Quisiera Dios, ansía, anhela, que su Palabra se encarnase, se hiciese visible en obras de fe-amor en cada uno de nosotros; se hiciese vida (“Vivo, pero no soy yo el que vive, sino Cristo que vive en mí” —Gál 2—; “El que me ama guardará mi palabra, y mi Padre lo amará, y vendremos a él y haremos morada en él” —Jn 14—). Como anuncio recibe cada uno su Palabra. Se trata de escuchar y que la acepte nuestro corazón con un “sí, quiero”, guardándola anidada en las entrañas, para irla poniendo por obra en el vivir, cada cual en el suyo, con la fuerza, bajo la sombra del Espíritu Santo, de manera que lo que vaya naciendo en nosotros no será obra nuestra, sino de la misericordia entrañable de Dios que opera en nuestro sí. Nacerá un hombre nuevo dentro de nosotros, que durante la vida recibirá las acometidas de nuestro propio hombre viejo, del mundo y del demonio. Y eso en nuestro día a día, con nuestros intentos fallidos, aciertos, caídas y vueltas a levantarnos, para así perseverar acudiendo a la misericordia divina, “porque para Dios nada hay imposible”. Tenemos su ayuda.
Tenemos a María que nos acuna en este nacer para Dios, ella, que acunó en sus entrañas a Jesús, Palabra del Padre. Y cada uno según su manera de ser, sus cualidades, circunstancias, y el sitio donde está.

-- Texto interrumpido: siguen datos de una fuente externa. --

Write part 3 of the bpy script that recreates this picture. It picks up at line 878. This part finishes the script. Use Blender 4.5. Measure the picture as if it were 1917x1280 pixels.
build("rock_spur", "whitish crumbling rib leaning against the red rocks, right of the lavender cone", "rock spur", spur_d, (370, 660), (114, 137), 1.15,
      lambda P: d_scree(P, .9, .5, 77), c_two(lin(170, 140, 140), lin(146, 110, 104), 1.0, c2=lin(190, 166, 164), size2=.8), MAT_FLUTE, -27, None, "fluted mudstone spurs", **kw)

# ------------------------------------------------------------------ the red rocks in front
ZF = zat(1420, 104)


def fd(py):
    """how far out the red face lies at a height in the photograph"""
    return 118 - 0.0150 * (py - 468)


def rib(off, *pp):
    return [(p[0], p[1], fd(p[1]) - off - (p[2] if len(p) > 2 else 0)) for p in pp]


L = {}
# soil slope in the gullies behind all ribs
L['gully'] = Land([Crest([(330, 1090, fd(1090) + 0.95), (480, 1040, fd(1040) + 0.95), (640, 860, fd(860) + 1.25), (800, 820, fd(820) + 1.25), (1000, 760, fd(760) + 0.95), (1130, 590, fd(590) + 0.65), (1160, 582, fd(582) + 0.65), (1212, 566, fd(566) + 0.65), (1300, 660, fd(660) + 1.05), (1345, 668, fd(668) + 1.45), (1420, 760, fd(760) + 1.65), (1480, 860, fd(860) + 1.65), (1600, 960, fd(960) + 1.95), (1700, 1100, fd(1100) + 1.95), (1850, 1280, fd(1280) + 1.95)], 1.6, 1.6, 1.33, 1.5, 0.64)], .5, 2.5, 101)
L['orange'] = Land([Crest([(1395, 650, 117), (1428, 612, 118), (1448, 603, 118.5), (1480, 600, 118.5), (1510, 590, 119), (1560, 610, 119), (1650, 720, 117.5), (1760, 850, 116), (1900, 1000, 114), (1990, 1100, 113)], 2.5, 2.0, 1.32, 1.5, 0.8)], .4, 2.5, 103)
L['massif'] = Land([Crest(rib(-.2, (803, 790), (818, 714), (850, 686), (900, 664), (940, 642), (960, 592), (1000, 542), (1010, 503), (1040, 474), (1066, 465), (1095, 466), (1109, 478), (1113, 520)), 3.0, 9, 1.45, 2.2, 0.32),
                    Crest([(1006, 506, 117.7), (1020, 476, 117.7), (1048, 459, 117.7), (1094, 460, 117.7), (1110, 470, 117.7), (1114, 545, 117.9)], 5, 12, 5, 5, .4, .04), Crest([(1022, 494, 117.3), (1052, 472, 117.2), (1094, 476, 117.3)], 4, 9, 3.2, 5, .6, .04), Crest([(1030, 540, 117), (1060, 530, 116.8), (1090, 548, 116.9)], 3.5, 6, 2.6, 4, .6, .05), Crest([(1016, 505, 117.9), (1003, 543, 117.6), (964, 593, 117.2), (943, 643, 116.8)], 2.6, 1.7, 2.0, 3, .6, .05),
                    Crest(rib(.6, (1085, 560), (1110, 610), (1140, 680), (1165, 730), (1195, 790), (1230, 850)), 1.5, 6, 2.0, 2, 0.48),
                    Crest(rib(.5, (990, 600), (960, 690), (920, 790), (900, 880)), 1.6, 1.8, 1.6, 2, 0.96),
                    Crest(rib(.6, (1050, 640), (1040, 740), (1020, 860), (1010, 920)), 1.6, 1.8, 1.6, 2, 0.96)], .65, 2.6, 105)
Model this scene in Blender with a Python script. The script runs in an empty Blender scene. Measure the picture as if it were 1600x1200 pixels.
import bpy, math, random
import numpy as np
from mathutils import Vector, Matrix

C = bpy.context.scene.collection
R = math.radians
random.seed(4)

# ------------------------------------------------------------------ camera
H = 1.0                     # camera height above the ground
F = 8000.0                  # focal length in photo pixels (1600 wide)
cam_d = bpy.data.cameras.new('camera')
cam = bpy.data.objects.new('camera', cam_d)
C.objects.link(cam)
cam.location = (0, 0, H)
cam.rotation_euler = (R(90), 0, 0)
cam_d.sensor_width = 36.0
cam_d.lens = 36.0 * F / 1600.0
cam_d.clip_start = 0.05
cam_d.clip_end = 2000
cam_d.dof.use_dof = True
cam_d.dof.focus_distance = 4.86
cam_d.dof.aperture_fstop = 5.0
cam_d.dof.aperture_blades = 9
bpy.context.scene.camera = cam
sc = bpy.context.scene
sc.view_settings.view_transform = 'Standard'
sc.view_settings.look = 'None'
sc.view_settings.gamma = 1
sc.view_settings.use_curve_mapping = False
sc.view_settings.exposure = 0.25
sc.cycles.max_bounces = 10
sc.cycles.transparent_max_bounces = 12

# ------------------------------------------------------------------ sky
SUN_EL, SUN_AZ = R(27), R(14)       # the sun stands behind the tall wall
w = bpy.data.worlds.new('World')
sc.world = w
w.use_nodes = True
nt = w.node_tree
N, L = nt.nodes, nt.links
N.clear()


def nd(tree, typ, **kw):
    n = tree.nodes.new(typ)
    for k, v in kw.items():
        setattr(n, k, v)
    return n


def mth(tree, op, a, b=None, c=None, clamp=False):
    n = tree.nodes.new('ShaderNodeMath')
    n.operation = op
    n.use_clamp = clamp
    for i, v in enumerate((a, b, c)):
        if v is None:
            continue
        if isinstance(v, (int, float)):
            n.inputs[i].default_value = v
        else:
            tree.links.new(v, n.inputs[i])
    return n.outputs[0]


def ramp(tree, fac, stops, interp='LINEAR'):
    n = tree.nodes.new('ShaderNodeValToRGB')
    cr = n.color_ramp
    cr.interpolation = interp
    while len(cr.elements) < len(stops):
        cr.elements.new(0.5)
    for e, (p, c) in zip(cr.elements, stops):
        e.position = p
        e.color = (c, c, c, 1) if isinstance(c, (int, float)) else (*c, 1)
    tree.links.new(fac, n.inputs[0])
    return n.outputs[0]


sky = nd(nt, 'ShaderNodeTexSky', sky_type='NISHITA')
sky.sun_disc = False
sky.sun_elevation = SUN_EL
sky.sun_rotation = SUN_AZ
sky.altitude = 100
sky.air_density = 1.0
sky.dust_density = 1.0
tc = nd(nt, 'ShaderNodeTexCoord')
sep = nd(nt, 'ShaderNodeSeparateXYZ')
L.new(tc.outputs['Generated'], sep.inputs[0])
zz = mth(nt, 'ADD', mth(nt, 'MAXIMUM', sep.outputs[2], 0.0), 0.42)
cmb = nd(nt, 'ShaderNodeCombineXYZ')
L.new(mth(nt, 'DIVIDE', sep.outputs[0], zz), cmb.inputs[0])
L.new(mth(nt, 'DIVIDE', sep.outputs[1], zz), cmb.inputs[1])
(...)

Así, con el tiempo, muchos recibirán de nosotros el anuncio festivo de esa Palabra, viendo nuestras buenas obras. Y muchos, el primer evangelio que conocerán para contactar con Cristo y con Dios Padre, no será el de ninguno de los cuatro evangelistas, sino el de nuestra propia vida, que les ayudará a encauzarse hacia Dios.
“Y la dejó el ángel” (Dios no)… Tocaba vivir.